● Exercise directions
Drop every picture, then transcribe the remaining data exactly.

● Source material
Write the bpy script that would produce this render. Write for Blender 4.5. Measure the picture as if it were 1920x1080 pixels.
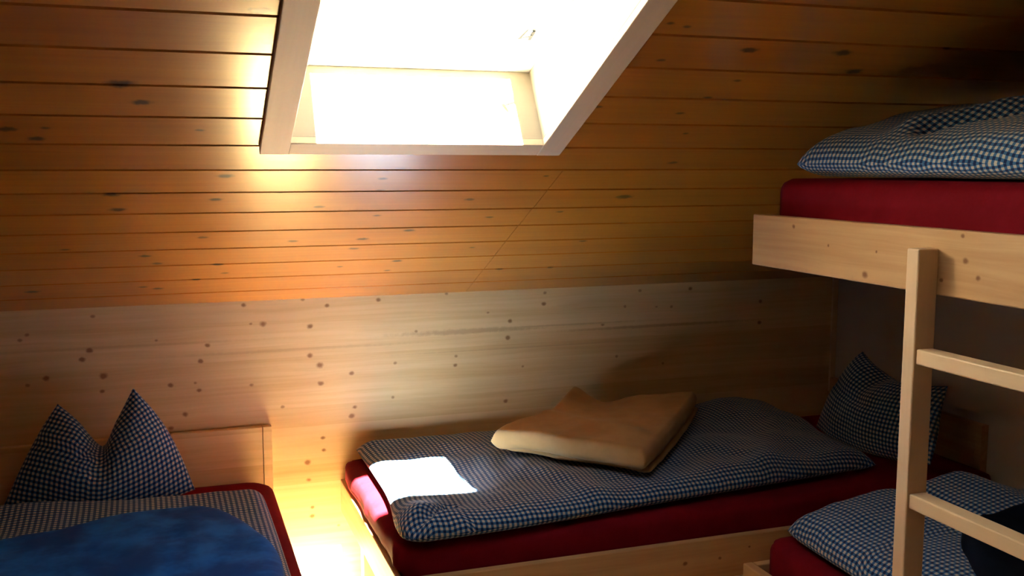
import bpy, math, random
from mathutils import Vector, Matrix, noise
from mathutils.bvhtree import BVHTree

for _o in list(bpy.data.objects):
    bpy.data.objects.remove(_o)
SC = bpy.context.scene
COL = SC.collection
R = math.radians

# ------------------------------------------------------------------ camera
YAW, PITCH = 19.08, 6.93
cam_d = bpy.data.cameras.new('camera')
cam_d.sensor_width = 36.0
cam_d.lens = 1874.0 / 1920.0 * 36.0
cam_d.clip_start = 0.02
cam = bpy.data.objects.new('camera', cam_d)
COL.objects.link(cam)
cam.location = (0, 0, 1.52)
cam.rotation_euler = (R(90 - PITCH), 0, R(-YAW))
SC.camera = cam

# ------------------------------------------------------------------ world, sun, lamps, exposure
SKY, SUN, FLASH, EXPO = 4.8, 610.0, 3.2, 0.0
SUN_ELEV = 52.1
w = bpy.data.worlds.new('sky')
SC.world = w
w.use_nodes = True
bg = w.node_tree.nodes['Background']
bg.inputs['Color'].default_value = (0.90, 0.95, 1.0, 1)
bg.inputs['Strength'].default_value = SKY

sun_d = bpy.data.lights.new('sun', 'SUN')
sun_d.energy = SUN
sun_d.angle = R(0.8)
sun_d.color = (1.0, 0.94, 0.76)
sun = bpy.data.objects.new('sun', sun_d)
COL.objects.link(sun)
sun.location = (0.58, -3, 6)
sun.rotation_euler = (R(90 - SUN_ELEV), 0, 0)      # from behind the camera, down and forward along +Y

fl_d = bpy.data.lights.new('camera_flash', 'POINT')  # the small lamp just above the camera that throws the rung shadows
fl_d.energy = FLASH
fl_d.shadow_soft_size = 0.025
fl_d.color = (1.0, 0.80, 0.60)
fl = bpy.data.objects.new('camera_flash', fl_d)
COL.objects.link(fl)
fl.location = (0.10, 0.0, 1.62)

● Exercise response
Write the bpy script that would produce this render. Write for Blender 4.5. Measure the picture as if it were 1920x1080 pixels.
import bpy, math, random
from mathutils import Vector, Matrix, noise
from mathutils.bvhtree import BVHTree

for _o in list(bpy.data.objects):
    bpy.data.objects.remove(_o)
SC = bpy.context.scene
COL = SC.collection
R = math.radians

# ------------------------------------------------------------------ camera
YAW, PITCH = 19.08, 6.93
cam_d = bpy.data.cameras.new('camera')
cam_d.sensor_width = 36.0
cam_d.lens = 1874.0 / 1920.0 * 36.0
cam_d.clip_start = 0.02
cam = bpy.data.objects.new('camera', cam_d)
COL.objects.link(cam)
cam.location = (0, 0, 1.52)
cam.rotation_euler = (R(90 - PITCH), 0, R(-YAW))
SC.camera = cam

# ------------------------------------------------------------------ world, sun, lamps, exposure
SKY, SUN, FLASH, EXPO = 4.8, 610.0, 3.2, 0.0
SUN_ELEV = 52.1
w = bpy.data.worlds.new('sky')
SC.world = w
w.use_nodes = True
bg = w.node_tree.nodes['Background']
bg.inputs['Color'].default_value = (0.90, 0.95, 1.0, 1)
bg.inputs['Strength'].default_value = SKY

sun_d = bpy.data.lights.new('sun', 'SUN')
sun_d.energy = SUN
sun_d.angle = R(0.8)
sun_d.color = (1.0, 0.94, 0.76)
sun = bpy.data.objects.new('sun', sun_d)
COL.objects.link(sun)
sun.location = (0.58, -3, 6)
sun.rotation_euler = (R(90 - SUN_ELEV), 0, 0)      # from behind the camera, down and forward along +Y

fl_d = bpy.data.lights.new('camera_flash', 'POINT')  # the small lamp just above the camera that throws the rung shadows
fl_d.energy = FLASH
fl_d.shadow_soft_size = 0.025
fl_d.color = (1.0, 0.80, 0.60)
fl = bpy.data.objects.new('camera_flash', fl_d)
COL.objects.link(fl)
fl.location = (0.10, 0.0, 1.62)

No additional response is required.